* **REQUEST**: Copy each line below without leaving any out.

* **SOURCE EXCERPT**:
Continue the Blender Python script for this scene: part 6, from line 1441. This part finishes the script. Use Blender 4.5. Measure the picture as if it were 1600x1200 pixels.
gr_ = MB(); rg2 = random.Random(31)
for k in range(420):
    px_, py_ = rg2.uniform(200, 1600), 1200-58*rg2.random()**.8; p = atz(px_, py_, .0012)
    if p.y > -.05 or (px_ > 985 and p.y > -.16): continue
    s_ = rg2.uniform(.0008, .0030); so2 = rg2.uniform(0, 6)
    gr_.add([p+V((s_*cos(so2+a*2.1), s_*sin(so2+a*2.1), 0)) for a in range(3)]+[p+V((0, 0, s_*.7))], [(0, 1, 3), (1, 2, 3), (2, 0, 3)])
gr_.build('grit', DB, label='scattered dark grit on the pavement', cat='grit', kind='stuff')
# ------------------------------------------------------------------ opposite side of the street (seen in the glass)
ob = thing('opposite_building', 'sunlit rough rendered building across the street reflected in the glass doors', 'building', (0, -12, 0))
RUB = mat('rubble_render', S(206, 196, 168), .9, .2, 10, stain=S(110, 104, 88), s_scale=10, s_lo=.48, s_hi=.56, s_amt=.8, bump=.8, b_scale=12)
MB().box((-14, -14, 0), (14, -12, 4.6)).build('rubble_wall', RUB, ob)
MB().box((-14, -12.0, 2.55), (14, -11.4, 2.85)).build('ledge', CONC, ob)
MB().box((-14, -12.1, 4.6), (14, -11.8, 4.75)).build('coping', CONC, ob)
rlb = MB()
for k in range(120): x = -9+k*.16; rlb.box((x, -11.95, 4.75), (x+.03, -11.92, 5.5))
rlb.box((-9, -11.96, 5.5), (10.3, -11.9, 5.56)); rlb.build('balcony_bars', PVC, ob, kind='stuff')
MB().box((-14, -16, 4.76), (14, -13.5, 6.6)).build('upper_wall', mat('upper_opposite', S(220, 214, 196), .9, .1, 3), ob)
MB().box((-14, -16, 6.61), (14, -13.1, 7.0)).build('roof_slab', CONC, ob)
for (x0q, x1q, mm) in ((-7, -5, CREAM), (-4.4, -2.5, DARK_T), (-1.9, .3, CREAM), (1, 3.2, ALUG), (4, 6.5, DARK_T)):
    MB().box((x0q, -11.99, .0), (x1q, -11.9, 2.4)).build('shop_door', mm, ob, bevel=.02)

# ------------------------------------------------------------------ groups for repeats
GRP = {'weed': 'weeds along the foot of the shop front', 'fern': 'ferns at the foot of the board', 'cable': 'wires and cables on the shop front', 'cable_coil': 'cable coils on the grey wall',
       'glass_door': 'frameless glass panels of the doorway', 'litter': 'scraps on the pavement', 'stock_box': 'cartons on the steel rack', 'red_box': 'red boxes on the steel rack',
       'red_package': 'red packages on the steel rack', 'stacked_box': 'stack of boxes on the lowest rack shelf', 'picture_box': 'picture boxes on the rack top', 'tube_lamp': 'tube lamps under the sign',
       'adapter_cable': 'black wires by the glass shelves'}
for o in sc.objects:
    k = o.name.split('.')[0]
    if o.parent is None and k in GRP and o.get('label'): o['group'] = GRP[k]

* **EXERCISE RESPONSE**:
Continue the Blender Python script for this scene: part 6, from line 1441. This part finishes the script. Use Blender 4.5. Measure the picture as if it were 1600x1200 pixels.
gr_ = MB(); rg2 = random.Random(31)
for k in range(420):
    px_, py_ = rg2.uniform(200, 1600), 1200-58*rg2.random()**.8; p = atz(px_, py_, .0012)
    if p.y > -.05 or (px_ > 985 and p.y > -.16): continue
    s_ = rg2.uniform(.0008, .0030); so2 = rg2.uniform(0, 6)
    gr_.add([p+V((s_*cos(so2+a*2.1), s_*sin(so2+a*2.1), 0)) for a in range(3)]+[p+V((0, 0, s_*.7))], [(0, 1, 3), (1, 2, 3), (2, 0, 3)])
gr_.build('grit', DB, label='scattered dark grit on the pavement', cat='grit', kind='stuff')
# ------------------------------------------------------------------ opposite side of the street (seen in the glass)
ob = thing('opposite_building', 'sunlit rough rendered building across the street reflected in the glass doors', 'building', (0, -12, 0))
RUB = mat('rubble_render', S(206, 196, 168), .9, .2, 10, stain=S(110, 104, 88), s_scale=10, s_lo=.48, s_hi=.56, s_amt=.8, bump=.8, b_scale=12)
MB().box((-14, -14, 0), (14, -12, 4.6)).build('rubble_wall', RUB, ob)
MB().box((-14, -12.0, 2.55), (14, -11.4, 2.85)).build('ledge', CONC, ob)
MB().box((-14, -12.1, 4.6), (14, -11.8, 4.75)).build('coping', CONC, ob)
rlb = MB()
for k in range(120): x = -9+k*.16; rlb.box((x, -11.95, 4.75), (x+.03, -11.92, 5.5))
rlb.box((-9, -11.96, 5.5), (10.3, -11.9, 5.56)); rlb.build('balcony_bars', PVC, ob, kind='stuff')
MB().box((-14, -16, 4.76), (14, -13.5, 6.6)).build('upper_wall', mat('upper_opposite', S(220, 214, 196), .9, .1, 3), ob)
MB().box((-14, -16, 6.61), (14, -13.1, 7.0)).build('roof_slab', CONC, ob)
for (x0q, x1q, mm) in ((-7, -5, CREAM), (-4.4, -2.5, DARK_T), (-1.9, .3, CREAM), (1, 3.2, ALUG), (4, 6.5, DARK_T)):
    MB().box((x0q, -11.99, .0), (x1q, -11.9, 2.4)).build('shop_door', mm, ob, bevel=.02)

# ------------------------------------------------------------------ groups for repeats
GRP = {'weed': 'weeds along the foot of the shop front', 'fern': 'ferns at the foot of the board', 'cable': 'wires and cables on the shop front', 'cable_coil': 'cable coils on the grey wall',
       'glass_door': 'frameless glass panels of the doorway', 'litter': 'scraps on the pavement', 'stock_box': 'cartons on the steel rack', 'red_box': 'red boxes on the steel rack',
       'red_package': 'red packages on the steel rack', 'stacked_box': 'stack of boxes on the lowest rack shelf', 'picture_box': 'picture boxes on the rack top', 'tube_lamp': 'tube lamps under the sign',
       'adapter_cable': 'black wires by the glass shelves'}
for o in sc.objects:
    k = o.name.split('.')[0]
    if o.parent is None and k in GRP and o.get('label'): o['group'] = GRP[k]